CS 111: Operating Systems (Fall 2013)

 Lecture 15: Virtual Memory, Caching Mechanisms and Policies

Week 9: Monday (Nov 25^rd)

Policy vs Mechanism:

1.     Policty

a.     An abstract algorithm, goes over priorities and strategy

b.     More likely to not change over time

2.     Mechanism

a.     Nuts and bolts on how a policy gets executed, machine specific

b.     Likely to change every now and then if something better

1) Page Faulting Mechanism:

void pfault(int va, int atype, process_t p){

if (swapmap(va, p) == 0)

kill process(p)

else{

op, ova = page_replacement_policy()

v = op->pmap(ova);

vs = swapmap(ova, op);

write v to vs

op->pmap(ova) = 0

read v from swapmap(va, p)

p->pmap(vpn(va)) = v; }

o   What if your kernel gets by? Can we use a VM inside of the kernel? If so we need to make sure to never use the paging code for replacement (the page fault manager can’t replace itself in RAM). We also need wired-down pages - pages that never get swapped out.

o   Can we use a VM to make your program start faster? Yes, we can use Demand Paging. Here, the OS copies a disk page into memory only if something attempts to access it. This is different from anticipatory paging, which preloads pages that are more likely to be accessed in the future. Demand Paging does have some disadvantages though:

o   More page faults may occur in the initial phases of the program, and you must load in pages of the program as you go.

o   Suppose we have N total pages in our executable, U pages that are actually used, R the cost of reducing a page, and C the cost of a page fault.

o   Without demand paging, the total cost requires us to read in all N pages, and there are no page faults so the cost is RN, with a latency of RN as well since we have to read in all pages before starting

o   With demand paging, our cost is U(R+C) since we load only whatever is used, with a latency of R since we simply need to read the pages before we start

c)   Page Paging Optimizations

o   Demand Paging

o   Dirty Bit

•   Discard victim right away without having to write it back to swapspace. You can do this if you find a victim that hasn’t been changed. This can be implemented by the following. Compare the cached page to version on the disk. If they are equal, there is no need to write it out. Doing this won’t save much since you still have to read from the disk. After, save the checksum of each page. However, the checksum isn’t always correct - you are going to lose some data. Now use a bit in the page table entry. The kernel can decide whether a page is read only. One needs to make sure that the dirty bit is set when the user program modifies memory.

3. Caching Policy and Choosing Victims

We assume random access to memory because we don’t know which page is going to be accessed next. With this assumption, the victim can be chosen at random.

The page replacement policy matches the app’s behavior - in practice, it’s hard to predict. Application is instrumented by getting a simple trace, which is a list of virtual page numbers, omitting adjacent duplicates.

a)  FIFO (First In First Out)

• Here, we victimize the page that has been in memory for the longest time.
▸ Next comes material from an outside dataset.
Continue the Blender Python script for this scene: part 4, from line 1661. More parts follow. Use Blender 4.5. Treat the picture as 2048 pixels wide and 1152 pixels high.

Usually some type of a queue is used for this, and when a new page is needed, the page in the front of the queue is dequeued.

Example below



• One interesting aspect of the FIFO algorithm is that it experiences more page faults when extra memory is allocated. This phenomenon is known as Belady's Anomaly. It is an interesting aspect of theoretical Computer Science, although not seen too much in the practical world.

 

    b) Oracle, Optimal Policy

• This type of policy works in this fashion: when a page is needed to be swapped in, the OS will swap out the page that will next be used farthest in the future. However, this may seem impractical because we can’t always know when in the future a page will be needed next. Thus the idea is mainly theoretical, but would be effective if it could be implemented.



   c) LRU (Least Recently Used)

• Here, the policy attempts to select a page replacement by the page that hasn’t been used for the longest amount of time. It is similar to keeping the pages “fresh”. However, one drawback is that maintaing records on when pages were last used can be tedious and even expensive.



 

4. Efficiency of Virtual Memory Using Programs

Large programs such as Apache want to run other programs - Apache is used to provide services

int main(…) //instance of Apache

while(read_request()) {

p = fork();

if (p > 0)

execlp(“helper”, 0);

            This lets any child/parent modify a shared page. The kernel clones the page and makes both copies writable, assuming the hardware supports the dirty bit. The shared pages still speed up fork() but one must still copy all of the page tables. One solution to this is vfork(), where the child runs and the parent is frozen until the child exits or runs execlp. If the child modifies RAM this may affect the parent’s memory

;         Another idea is the multithreaded approach, where each thread can fork() of vfork() independently. However this won’t work because vfork() freezes all threads, and fork is too expensive. One solution around this is to have a pool of child processes, and when the parent needs something from the helper, it just uses one of the child processes.